Japanese manga legend Jiro Taniguchi passes away at age 69

Source:AFP Published: 2017/2/12 17:08:39

Jiro Taniguchi, a legend in Japan's comic art of manga, died in Tokyo on Saturday at the age of 69, leaving behind an international following for his exquisite line drawing of scenes from everyday life.

The artist's French publisher Casterman announced his death on its website, adding that he had been seriously ill, as it expressed its deep condolences to his family.

Taniguchi first shot to fame in Japan at the end of the 1980s with the first volume of The Times of Botchan, which centers around Natsume Soseki, one of Japan's greatest writers.

Just over a decade later, he hit the international manga scene with A Distant Neighbourhood, about a Japanese salaryman who travels back to his childhood - widely seen to this day as his masterpiece.

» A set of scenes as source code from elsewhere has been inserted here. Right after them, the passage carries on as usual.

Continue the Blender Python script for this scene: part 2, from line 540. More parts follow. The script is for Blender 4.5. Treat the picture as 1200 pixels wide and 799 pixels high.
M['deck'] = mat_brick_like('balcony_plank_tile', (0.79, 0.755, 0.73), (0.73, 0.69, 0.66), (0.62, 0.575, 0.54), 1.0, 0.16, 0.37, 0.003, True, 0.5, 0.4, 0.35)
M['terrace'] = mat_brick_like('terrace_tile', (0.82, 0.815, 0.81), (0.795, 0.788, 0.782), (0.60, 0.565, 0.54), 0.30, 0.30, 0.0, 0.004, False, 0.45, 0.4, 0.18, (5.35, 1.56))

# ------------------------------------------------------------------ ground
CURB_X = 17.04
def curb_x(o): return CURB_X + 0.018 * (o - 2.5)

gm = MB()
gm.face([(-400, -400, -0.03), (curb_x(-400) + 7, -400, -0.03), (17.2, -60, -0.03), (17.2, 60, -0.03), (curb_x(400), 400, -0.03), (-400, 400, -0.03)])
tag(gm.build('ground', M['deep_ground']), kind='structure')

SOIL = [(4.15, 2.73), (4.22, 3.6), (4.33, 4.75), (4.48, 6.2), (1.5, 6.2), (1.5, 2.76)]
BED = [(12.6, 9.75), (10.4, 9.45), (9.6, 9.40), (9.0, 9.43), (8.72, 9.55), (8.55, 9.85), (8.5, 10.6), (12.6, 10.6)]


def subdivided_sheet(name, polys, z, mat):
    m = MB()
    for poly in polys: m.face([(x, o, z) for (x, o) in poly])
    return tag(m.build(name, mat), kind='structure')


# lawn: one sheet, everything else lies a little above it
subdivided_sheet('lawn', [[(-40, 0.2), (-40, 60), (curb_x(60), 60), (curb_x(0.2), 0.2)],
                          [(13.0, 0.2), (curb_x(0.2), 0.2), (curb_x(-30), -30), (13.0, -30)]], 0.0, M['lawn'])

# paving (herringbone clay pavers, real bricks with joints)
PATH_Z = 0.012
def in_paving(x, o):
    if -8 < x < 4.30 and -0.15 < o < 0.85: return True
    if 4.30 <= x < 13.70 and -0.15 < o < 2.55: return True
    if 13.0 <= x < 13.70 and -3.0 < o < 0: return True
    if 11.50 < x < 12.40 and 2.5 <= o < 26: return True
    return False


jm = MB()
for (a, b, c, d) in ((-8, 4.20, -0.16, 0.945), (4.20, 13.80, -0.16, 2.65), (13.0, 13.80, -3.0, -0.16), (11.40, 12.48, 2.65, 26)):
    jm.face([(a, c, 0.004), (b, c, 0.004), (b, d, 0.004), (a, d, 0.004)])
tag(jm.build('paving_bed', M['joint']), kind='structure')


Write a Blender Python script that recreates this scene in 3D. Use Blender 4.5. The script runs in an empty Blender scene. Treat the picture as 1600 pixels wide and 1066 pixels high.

Taniguchi's detailed landscapes populated by vaguely cartoonish characters drew comparisons in the West with some of the better-known European comic heroes, such as Tintin.

Born in 1947 to a modest family in the city of Tottori, 100 kilometers northwest of the old imperial capital Kyoto, Taniguchi had his first cartoon published in 1970.

He became especially popular in France, one of the biggest markets for graphic art.

In 2011, the France awarded Taniguchi the Knight of the Order of Arts and Letters.

Four years later, the annual cartoon festival in the French city of Angouleme held a retrospective of his work.

Taniguchi "really did bridge the two worlds of cartoon art - Japan and France," said Sebastien Langevin, a graphic art specialist and Canal BD Manga Mag chief editor.

Casterman, his publisher, also praised Taniguchi's character, describing him as an "extraordinarily kind and gentle" person.

"The humanism that imbued all his work is familiar to his readers, but the man himself was much less well-known, naturally reserved in character and more inclined to let his work speak on his behalf," it said.